[Task directions]: Can you set down, exactly as they appear below, the lines from the opening of the material through the one bearing "CA, SA = math.cos(YAW), math.sin(YAW)", minus the pictures?

[Information provided]:
+ + + +

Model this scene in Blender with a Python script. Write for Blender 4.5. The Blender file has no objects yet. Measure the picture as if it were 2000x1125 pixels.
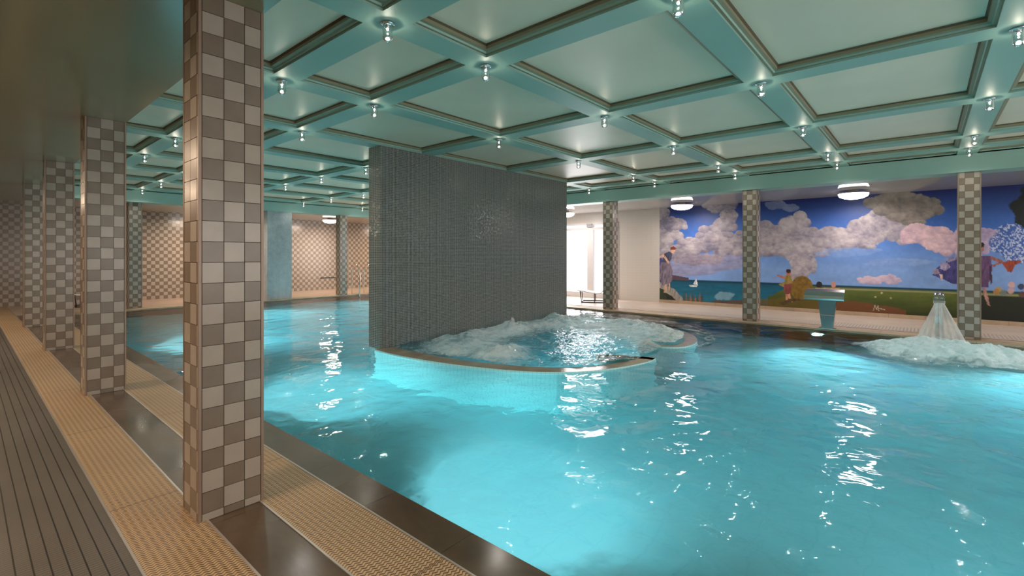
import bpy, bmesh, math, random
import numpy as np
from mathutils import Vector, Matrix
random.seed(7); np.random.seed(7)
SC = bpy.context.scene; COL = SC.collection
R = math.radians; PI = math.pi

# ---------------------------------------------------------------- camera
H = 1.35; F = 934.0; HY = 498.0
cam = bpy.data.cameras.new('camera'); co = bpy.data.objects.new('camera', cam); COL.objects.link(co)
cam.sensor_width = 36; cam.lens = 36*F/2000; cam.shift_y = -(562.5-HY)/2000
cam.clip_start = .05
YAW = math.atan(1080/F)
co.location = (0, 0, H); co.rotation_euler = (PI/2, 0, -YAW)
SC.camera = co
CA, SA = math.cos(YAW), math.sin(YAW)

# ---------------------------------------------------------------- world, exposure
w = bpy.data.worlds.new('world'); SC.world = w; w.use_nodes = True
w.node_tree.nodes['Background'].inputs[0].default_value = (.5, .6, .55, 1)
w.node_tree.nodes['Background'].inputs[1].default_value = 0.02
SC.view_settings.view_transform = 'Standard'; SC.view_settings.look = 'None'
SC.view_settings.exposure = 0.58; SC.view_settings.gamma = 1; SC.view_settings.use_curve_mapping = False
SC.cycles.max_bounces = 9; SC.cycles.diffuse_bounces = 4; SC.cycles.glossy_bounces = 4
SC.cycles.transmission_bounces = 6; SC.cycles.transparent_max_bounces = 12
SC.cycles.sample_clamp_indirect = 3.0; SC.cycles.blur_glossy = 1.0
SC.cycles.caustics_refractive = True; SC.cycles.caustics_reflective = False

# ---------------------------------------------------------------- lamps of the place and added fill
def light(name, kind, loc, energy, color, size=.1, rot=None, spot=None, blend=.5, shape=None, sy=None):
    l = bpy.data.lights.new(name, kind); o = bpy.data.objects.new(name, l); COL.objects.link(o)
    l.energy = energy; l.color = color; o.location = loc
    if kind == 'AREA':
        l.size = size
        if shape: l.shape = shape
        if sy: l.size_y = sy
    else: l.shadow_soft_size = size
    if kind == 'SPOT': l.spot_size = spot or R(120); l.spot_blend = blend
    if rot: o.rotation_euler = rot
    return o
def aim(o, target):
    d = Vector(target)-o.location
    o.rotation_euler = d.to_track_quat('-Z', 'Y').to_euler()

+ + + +

[Exercise result]:
Model this scene in Blender with a Python script. Write for Blender 4.5. The Blender file has no objects yet. Measure the picture as if it were 2000x1125 pixels.
import bpy, bmesh, math, random
import numpy as np
from mathutils import Vector, Matrix
random.seed(7); np.random.seed(7)
SC = bpy.context.scene; COL = SC.collection
R = math.radians; PI = math.pi

# ---------------------------------------------------------------- camera
H = 1.35; F = 934.0; HY = 498.0
cam = bpy.data.cameras.new('camera'); co = bpy.data.objects.new('camera', cam); COL.objects.link(co)
cam.sensor_width = 36; cam.lens = 36*F/2000; cam.shift_y = -(562.5-HY)/2000
cam.clip_start = .05
YAW = math.atan(1080/F)
co.location = (0, 0, H); co.rotation_euler = (PI/2, 0, -YAW)
SC.camera = co
CA, SA = math.cos(YAW), math.sin(YAW)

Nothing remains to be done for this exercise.